__Aim__:
How many lines in the entries below contain "Blender"? Answer with the number only.

__Scene script records__:
—————

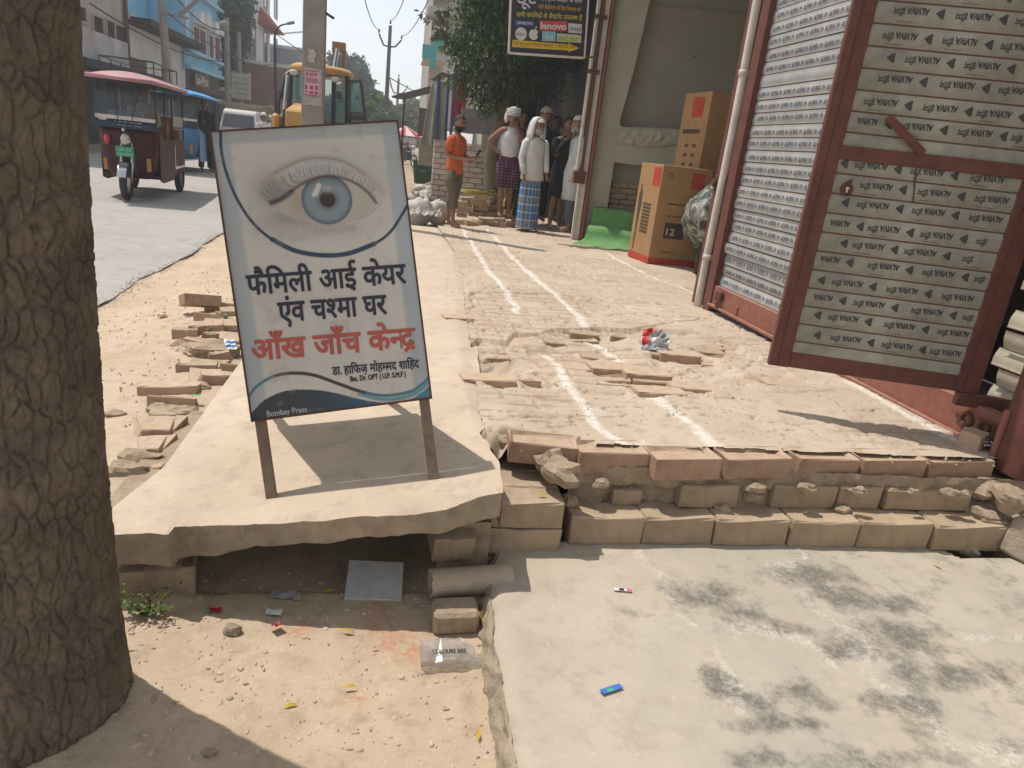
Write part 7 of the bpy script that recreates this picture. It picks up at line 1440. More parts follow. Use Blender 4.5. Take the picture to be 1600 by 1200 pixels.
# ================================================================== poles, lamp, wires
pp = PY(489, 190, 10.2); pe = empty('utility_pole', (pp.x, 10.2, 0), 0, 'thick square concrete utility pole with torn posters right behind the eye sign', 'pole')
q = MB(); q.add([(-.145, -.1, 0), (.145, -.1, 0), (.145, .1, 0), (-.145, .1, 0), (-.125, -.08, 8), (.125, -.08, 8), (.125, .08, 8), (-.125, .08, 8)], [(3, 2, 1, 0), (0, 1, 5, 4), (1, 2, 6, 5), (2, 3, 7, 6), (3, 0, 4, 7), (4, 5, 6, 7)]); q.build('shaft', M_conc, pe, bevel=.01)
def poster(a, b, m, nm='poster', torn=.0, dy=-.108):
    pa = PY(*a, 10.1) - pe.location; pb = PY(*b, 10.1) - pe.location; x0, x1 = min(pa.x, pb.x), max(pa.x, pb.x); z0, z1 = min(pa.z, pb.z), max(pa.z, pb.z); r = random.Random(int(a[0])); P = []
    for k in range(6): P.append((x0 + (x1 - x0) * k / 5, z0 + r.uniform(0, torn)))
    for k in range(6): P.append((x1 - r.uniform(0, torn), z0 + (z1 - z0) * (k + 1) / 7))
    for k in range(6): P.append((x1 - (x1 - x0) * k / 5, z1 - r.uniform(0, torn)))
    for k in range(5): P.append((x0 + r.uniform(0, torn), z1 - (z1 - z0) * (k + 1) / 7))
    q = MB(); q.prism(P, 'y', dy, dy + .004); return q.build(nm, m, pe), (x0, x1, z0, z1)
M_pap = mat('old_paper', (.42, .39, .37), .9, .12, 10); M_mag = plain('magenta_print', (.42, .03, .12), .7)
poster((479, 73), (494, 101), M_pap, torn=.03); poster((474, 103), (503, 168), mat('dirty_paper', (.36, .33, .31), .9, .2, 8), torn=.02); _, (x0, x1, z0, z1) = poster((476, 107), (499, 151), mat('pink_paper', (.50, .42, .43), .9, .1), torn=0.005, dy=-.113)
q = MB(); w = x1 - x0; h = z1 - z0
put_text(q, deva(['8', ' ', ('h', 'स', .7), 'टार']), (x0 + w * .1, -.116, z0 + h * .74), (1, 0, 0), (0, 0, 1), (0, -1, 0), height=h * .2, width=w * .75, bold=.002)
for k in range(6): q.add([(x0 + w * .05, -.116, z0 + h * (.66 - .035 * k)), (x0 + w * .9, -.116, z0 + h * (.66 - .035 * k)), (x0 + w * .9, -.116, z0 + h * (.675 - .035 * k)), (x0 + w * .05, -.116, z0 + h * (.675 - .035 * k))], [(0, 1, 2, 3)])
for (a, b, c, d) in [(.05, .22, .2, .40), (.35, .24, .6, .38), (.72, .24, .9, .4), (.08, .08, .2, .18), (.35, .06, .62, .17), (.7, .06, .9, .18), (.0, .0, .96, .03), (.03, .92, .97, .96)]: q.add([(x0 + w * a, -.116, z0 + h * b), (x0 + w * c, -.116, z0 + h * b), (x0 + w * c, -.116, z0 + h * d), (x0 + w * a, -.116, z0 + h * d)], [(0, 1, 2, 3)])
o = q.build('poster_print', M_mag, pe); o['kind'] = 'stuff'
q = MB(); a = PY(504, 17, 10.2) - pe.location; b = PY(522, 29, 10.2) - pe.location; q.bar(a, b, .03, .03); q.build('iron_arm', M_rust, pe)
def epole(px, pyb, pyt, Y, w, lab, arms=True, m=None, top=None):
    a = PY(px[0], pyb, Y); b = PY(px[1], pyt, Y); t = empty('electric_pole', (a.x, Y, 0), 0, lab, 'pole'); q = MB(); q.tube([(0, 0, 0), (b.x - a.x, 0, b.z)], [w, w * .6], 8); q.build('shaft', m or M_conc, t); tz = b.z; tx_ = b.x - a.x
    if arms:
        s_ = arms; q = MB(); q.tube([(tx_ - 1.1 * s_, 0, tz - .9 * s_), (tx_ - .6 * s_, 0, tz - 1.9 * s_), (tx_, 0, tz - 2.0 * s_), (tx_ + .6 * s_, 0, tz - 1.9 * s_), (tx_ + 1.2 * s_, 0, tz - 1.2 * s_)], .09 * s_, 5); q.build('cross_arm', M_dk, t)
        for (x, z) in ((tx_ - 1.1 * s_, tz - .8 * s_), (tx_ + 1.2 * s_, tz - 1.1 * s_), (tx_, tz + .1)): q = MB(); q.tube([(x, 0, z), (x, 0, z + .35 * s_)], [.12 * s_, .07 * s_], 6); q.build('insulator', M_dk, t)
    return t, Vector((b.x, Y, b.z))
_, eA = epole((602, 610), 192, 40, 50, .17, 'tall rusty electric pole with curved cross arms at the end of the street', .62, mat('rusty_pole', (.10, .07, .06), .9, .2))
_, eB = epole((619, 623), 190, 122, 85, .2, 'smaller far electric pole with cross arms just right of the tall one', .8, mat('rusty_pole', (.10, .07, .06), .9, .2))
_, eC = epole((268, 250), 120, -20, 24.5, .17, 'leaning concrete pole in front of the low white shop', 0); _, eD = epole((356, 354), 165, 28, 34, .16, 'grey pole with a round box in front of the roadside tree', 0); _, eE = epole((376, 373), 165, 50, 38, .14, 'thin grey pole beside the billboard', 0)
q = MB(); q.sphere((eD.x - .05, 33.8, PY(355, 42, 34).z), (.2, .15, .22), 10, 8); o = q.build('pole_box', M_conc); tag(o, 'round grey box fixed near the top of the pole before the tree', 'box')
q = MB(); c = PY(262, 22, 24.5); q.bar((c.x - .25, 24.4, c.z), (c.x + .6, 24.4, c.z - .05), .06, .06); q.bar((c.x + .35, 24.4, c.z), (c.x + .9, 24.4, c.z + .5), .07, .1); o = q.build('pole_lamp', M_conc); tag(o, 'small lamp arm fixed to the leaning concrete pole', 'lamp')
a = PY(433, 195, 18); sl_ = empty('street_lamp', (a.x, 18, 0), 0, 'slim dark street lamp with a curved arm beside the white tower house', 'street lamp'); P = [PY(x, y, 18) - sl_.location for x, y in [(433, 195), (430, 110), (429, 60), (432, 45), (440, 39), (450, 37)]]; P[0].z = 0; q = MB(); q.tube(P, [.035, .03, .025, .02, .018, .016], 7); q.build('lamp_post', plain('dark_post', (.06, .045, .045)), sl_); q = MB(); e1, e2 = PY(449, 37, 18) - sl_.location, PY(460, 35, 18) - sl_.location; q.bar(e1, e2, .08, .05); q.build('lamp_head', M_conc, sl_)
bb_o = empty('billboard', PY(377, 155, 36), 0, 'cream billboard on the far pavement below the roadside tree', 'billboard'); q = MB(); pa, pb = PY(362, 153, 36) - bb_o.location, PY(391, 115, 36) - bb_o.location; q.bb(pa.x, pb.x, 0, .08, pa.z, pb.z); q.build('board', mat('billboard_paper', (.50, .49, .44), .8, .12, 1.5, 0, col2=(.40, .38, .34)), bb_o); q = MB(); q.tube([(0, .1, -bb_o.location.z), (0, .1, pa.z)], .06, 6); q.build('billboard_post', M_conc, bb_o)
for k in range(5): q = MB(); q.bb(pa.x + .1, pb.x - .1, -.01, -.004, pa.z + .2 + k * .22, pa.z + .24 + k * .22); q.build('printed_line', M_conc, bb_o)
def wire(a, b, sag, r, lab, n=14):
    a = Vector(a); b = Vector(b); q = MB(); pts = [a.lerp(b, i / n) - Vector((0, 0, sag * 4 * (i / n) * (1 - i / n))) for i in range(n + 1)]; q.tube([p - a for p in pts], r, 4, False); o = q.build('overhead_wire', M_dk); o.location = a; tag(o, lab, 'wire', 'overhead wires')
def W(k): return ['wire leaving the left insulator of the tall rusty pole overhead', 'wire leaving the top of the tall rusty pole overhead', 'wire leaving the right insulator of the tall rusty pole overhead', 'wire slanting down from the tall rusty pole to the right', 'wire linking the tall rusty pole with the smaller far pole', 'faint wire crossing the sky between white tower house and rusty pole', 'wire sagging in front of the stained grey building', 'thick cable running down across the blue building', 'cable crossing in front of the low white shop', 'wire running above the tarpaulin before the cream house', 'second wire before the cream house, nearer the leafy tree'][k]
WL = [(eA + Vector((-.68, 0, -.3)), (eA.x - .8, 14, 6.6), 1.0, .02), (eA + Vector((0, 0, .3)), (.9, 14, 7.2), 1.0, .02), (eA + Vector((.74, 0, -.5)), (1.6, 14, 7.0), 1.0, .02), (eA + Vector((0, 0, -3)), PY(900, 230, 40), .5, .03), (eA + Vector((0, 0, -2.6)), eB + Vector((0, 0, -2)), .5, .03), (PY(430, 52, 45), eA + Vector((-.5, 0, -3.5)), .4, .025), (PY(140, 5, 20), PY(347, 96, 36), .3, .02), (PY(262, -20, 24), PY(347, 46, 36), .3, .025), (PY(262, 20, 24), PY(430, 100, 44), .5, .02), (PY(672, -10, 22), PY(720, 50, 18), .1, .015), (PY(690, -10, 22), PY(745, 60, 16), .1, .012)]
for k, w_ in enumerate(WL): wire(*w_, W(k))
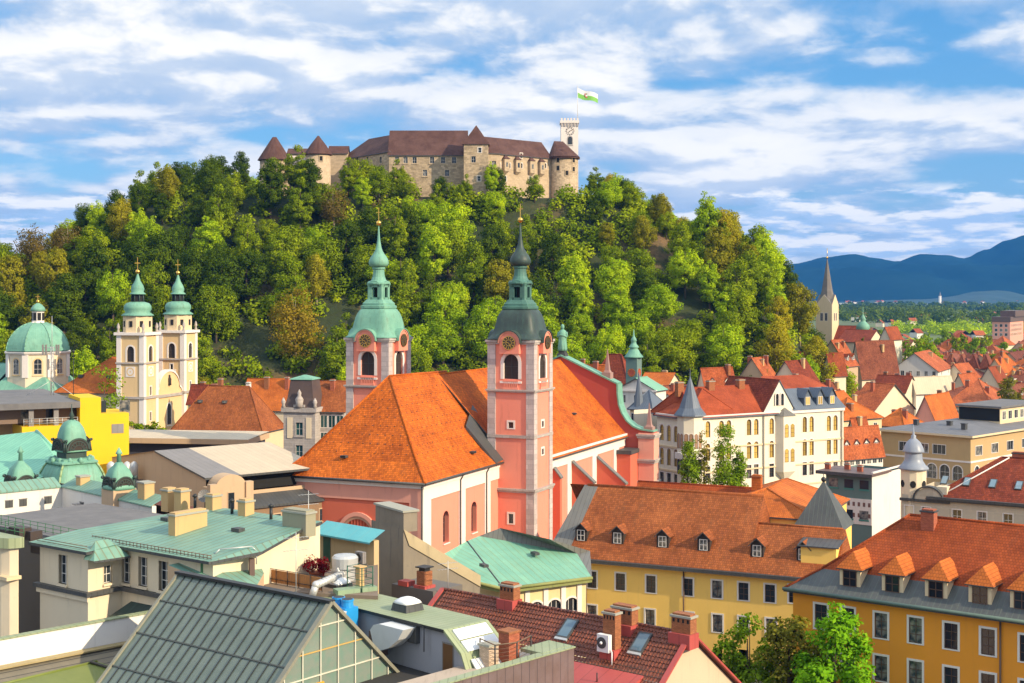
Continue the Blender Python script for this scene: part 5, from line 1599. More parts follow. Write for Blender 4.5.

—————

__Written solution__:
2